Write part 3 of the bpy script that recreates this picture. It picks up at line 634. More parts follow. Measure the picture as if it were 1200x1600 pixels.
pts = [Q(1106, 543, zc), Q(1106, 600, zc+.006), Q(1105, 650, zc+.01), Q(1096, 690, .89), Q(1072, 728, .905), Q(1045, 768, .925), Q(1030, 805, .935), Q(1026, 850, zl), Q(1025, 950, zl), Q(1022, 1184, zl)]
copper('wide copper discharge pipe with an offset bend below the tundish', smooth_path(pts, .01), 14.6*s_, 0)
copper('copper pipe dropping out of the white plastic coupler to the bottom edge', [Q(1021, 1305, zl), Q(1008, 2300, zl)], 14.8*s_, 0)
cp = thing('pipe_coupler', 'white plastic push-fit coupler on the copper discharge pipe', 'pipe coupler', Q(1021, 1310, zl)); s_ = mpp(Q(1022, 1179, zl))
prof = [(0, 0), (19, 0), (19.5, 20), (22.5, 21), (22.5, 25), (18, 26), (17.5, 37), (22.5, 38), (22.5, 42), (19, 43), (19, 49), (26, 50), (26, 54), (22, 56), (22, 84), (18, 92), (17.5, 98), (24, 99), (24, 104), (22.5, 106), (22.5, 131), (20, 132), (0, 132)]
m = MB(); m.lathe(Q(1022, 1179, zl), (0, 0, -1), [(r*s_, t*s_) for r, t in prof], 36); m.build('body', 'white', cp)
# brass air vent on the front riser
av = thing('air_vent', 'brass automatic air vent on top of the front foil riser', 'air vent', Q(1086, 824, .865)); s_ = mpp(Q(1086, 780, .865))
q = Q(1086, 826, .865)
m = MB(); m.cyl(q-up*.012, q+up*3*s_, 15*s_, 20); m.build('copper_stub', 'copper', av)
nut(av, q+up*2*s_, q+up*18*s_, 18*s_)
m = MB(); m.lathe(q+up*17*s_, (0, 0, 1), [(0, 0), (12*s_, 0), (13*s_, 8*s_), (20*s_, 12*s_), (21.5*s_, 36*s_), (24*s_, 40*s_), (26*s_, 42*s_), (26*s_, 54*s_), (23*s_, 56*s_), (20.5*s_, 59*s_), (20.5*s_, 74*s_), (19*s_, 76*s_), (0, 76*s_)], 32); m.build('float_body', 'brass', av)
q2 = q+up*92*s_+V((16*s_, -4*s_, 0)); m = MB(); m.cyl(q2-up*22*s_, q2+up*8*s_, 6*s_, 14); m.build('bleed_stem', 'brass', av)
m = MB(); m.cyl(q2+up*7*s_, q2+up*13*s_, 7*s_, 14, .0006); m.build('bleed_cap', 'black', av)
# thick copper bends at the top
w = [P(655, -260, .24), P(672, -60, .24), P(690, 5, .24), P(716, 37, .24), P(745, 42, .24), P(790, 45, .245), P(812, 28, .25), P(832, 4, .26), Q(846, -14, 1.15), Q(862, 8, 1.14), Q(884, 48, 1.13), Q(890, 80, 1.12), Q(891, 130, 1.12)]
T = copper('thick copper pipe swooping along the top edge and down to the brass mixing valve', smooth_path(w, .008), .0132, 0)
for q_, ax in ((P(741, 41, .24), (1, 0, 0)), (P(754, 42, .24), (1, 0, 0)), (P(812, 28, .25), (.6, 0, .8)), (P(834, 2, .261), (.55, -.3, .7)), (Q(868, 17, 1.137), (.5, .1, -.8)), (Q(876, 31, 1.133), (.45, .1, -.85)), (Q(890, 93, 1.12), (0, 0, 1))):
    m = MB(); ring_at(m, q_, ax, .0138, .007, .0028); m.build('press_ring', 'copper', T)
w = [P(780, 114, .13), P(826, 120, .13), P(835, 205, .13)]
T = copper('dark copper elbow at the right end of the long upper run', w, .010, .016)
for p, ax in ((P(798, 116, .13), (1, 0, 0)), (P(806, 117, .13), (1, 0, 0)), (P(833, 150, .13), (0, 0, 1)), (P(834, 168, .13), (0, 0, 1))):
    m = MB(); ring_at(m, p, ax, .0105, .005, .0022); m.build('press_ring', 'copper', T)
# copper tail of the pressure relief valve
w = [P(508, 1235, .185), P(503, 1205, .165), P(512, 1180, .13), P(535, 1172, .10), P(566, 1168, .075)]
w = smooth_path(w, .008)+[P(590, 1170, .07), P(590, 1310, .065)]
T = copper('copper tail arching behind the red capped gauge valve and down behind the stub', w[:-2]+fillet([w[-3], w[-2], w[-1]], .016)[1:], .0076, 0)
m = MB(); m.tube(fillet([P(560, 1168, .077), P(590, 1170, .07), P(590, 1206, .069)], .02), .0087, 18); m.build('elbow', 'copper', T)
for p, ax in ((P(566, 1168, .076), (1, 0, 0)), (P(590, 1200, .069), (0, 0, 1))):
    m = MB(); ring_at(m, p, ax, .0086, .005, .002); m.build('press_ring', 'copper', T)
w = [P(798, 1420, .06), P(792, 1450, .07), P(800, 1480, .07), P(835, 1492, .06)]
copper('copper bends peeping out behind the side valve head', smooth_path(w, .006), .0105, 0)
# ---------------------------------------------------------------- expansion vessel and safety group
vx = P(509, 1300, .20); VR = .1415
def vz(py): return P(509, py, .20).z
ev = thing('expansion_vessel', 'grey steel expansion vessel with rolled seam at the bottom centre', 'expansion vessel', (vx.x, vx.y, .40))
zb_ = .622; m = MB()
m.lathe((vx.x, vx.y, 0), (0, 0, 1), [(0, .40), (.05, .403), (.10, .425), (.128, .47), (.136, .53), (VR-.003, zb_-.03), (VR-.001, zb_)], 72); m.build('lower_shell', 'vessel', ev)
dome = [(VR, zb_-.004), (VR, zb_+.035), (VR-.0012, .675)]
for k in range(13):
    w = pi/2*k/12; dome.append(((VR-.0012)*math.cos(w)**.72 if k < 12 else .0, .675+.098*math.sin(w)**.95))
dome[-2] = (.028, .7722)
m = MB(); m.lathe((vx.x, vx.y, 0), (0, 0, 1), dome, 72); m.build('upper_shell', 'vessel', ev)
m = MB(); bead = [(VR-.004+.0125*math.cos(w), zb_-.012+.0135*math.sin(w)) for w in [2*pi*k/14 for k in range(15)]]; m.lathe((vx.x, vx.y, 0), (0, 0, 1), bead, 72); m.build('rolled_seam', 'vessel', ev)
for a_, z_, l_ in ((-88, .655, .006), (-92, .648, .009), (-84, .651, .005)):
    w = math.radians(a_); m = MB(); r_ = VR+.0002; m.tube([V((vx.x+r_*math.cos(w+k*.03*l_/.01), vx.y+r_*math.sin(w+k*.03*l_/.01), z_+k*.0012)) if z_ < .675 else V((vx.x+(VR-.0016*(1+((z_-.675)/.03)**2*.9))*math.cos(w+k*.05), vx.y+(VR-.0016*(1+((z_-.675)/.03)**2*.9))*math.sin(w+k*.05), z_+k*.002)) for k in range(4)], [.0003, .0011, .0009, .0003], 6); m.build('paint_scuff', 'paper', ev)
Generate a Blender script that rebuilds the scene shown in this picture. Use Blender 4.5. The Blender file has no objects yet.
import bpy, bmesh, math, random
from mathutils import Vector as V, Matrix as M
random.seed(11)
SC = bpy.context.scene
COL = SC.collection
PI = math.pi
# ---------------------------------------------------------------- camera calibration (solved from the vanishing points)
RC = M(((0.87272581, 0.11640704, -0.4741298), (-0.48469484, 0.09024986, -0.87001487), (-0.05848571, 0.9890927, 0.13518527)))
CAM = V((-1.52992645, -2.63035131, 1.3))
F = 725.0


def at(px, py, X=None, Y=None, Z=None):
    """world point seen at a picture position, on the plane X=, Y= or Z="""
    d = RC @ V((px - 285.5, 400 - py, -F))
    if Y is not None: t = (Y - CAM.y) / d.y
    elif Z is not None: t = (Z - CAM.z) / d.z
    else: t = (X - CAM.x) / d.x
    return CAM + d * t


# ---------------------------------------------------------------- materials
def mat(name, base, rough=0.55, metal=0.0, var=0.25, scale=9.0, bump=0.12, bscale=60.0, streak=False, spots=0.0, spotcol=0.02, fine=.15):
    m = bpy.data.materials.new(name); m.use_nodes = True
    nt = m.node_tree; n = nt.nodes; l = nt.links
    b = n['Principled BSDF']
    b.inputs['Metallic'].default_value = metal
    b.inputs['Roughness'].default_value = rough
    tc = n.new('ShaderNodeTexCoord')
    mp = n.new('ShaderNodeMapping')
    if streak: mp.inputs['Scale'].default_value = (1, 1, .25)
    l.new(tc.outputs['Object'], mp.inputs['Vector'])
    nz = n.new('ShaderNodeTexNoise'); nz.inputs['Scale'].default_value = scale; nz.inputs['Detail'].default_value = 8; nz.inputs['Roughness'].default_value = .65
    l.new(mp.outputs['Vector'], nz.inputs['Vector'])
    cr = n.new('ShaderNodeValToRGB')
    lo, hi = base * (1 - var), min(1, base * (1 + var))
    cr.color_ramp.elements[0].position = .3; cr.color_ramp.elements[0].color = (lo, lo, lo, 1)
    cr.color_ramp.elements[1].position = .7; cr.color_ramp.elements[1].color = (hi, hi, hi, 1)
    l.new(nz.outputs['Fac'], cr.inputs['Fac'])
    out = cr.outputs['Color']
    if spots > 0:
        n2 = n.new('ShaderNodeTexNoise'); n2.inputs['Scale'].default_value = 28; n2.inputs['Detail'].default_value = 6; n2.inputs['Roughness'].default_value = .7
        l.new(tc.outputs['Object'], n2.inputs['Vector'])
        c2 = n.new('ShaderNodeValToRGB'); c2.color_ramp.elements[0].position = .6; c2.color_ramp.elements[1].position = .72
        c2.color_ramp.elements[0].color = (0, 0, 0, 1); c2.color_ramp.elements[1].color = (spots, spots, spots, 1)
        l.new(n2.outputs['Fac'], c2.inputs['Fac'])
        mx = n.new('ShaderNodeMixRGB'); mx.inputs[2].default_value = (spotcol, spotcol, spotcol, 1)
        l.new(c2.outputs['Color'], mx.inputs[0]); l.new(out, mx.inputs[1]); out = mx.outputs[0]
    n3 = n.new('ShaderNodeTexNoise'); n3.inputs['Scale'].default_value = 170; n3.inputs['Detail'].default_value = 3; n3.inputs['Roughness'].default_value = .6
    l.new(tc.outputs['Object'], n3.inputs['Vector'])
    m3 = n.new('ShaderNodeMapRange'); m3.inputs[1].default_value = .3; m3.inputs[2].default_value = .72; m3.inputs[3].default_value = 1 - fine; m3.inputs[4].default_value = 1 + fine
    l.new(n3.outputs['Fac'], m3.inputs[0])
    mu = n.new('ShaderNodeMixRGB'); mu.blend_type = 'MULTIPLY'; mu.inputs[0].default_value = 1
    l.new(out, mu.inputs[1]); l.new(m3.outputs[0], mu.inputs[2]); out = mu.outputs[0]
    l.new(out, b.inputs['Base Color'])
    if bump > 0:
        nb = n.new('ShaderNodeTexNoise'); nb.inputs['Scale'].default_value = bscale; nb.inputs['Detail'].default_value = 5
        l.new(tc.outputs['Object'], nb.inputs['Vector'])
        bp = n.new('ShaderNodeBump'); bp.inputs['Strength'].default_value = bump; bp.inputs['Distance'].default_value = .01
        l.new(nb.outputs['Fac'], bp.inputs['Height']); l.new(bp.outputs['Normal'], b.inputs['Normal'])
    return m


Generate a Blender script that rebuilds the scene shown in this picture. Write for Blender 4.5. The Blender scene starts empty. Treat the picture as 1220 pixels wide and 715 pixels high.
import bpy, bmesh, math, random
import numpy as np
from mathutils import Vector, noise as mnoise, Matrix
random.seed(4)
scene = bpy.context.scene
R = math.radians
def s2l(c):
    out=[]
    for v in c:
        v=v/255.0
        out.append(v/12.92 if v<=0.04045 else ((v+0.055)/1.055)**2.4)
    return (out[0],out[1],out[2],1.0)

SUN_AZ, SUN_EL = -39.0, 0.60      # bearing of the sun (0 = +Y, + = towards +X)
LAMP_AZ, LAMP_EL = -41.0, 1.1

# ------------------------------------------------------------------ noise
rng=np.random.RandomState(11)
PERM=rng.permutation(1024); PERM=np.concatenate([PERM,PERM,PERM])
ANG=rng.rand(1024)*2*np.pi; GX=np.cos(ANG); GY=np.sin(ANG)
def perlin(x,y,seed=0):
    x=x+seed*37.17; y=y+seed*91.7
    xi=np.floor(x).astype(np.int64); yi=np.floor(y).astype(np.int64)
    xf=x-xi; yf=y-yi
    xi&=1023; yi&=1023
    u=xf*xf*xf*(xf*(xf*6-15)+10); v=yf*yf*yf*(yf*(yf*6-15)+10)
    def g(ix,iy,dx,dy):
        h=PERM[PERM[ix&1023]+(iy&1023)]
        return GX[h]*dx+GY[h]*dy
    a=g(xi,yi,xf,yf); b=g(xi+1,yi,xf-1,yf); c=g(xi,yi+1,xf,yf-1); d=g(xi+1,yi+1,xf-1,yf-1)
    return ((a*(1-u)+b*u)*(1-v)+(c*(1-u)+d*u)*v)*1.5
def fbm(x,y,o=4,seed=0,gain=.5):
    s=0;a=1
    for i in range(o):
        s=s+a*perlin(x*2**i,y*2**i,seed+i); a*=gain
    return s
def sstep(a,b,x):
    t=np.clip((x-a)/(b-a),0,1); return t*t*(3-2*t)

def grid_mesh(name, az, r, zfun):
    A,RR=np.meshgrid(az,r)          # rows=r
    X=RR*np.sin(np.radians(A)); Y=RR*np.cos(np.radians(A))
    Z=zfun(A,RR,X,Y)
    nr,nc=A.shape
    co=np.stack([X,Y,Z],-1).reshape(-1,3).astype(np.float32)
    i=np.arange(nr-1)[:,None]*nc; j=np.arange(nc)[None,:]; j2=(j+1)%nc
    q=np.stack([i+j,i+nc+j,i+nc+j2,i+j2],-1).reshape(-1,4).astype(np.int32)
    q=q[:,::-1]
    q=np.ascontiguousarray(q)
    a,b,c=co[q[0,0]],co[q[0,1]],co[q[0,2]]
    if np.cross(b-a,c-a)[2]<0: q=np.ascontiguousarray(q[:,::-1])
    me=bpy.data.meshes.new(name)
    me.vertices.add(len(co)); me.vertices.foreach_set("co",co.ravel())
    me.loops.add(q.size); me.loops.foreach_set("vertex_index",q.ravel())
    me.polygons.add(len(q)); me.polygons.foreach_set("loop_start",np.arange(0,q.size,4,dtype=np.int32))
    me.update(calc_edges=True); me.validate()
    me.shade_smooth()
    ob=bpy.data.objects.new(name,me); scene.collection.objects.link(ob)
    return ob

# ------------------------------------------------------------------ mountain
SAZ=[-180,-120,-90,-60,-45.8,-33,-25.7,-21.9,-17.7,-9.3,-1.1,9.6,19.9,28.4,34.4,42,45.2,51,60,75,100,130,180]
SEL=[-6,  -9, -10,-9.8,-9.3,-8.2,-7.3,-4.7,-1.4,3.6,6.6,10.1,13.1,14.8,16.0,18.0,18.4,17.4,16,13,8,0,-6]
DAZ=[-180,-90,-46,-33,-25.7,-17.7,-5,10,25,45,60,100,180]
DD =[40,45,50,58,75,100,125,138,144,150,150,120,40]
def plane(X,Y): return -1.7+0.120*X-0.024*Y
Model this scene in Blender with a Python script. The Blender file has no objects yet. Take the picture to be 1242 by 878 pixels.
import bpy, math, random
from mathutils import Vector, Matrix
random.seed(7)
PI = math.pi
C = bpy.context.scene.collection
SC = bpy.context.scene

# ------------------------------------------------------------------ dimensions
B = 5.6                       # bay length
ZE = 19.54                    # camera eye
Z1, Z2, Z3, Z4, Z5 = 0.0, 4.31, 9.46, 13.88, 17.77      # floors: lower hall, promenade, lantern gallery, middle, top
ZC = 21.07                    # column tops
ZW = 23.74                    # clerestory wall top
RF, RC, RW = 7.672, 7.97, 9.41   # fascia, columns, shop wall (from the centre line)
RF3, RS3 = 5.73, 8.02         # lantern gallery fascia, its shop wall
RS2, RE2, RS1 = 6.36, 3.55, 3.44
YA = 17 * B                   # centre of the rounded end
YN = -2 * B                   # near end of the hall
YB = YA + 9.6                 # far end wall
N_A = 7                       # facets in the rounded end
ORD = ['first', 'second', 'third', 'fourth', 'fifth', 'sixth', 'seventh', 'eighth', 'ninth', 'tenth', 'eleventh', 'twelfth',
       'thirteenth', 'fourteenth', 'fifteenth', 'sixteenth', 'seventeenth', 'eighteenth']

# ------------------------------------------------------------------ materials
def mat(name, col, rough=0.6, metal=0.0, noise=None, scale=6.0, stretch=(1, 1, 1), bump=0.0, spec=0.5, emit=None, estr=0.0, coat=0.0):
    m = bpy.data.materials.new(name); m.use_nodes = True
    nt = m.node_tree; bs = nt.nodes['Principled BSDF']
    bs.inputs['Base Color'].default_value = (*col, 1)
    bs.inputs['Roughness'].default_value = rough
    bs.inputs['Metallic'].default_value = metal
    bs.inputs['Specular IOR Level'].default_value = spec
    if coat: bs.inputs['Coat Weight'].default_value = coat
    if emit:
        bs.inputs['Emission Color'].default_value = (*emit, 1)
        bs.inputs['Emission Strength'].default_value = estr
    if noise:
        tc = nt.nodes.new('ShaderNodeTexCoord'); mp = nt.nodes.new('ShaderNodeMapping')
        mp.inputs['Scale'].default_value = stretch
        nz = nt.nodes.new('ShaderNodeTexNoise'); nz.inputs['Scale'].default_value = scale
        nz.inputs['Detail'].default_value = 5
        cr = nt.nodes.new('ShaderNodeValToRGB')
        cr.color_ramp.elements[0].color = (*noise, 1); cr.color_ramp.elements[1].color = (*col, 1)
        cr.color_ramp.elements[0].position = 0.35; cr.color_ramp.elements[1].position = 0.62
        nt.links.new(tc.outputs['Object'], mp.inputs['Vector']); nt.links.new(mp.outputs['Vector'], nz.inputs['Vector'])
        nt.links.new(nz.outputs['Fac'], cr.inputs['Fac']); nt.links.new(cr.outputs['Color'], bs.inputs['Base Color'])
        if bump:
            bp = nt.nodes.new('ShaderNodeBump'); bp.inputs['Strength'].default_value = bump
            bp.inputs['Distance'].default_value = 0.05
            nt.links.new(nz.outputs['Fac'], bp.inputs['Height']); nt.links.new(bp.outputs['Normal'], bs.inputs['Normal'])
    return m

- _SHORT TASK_
Retype the records above, but only those lines that fall between the line containing "4.5. The Blender file has no objects yet." and the line containing "return CAM + d * t", with both of those lines included, exactly as written.

- _EXERCISE SOLUTION_
Generate a Blender script that rebuilds the scene shown in this picture. Use Blender 4.5. The Blender file has no objects yet.
import bpy, bmesh, math, random
from mathutils import Vector as V, Matrix as M
random.seed(11)
SC = bpy.context.scene
COL = SC.collection
PI = math.pi
# ---------------------------------------------------------------- camera calibration (solved from the vanishing points)
RC = M(((0.87272581, 0.11640704, -0.4741298), (-0.48469484, 0.09024986, -0.87001487), (-0.05848571, 0.9890927, 0.13518527)))
CAM = V((-1.52992645, -2.63035131, 1.3))
F = 725.0


def at(px, py, X=None, Y=None, Z=None):
    """world point seen at a picture position, on the plane X=, Y= or Z="""
    d = RC @ V((px - 285.5, 400 - py, -F))
    if Y is not None: t = (Y - CAM.y) / d.y
    elif Z is not None: t = (Z - CAM.z) / d.z
    else: t = (X - CAM.x) / d.x
    return CAM + d * t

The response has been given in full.